Social Unionism in Europe

Toward a new form of organization and negotiation?

by Alberto de Nicola 











The issue that animates this article is the following: how far the practices of income re-appropriation, of self-management of the services, the experiments of mutualism and the new labour struggles that took place in Europe during the crisis, can be included in a new idea of unionism? The question will be addressed through the use of the notion of social unionism. At a first glance, with the term “social unionism” are meant those struggles that break the apparatus of confinement that govern the labour force. To be more precise, this notion tries to examine three different dimensions: the emerging of the new forms of organization, the definition of new practices of negotiation and, finally, the returning of conflicts for the distribution and redistribution of wealth, beyond the traditional salary-related issues.

The article will be divided in two parts. In the first it will be argued that the expressions of social unionism find their roots in the crisis of the “centre- periphery structure” that has regulated the segmentation of the labour market during the first phase of precarization and informalization of work.
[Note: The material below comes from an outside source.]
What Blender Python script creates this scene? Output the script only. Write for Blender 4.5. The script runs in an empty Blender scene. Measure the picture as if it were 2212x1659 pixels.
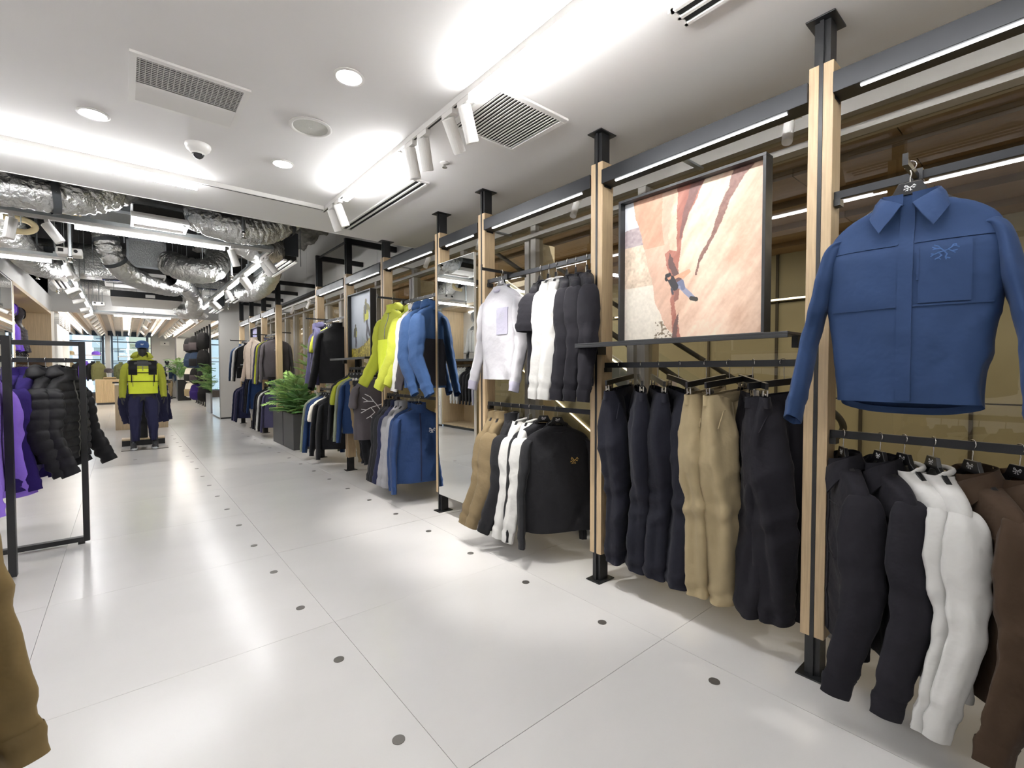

According to our hypothesis this crisis introduces not only a modification of the strategies of the traditional unions, but also the emerging of a new composition in the struggles.

In the second part it will be proposed to take the border between life and work, production and reproduction, as a key to read the claims of social unionism. The analytical and political relevance of this border has to be traced in the transformation of the salary-form and in the generalization of the systems of workfare. The article will be concluded suggesting that the experiences of social unionism push us to rethink the traditional relation between economic and political struggles.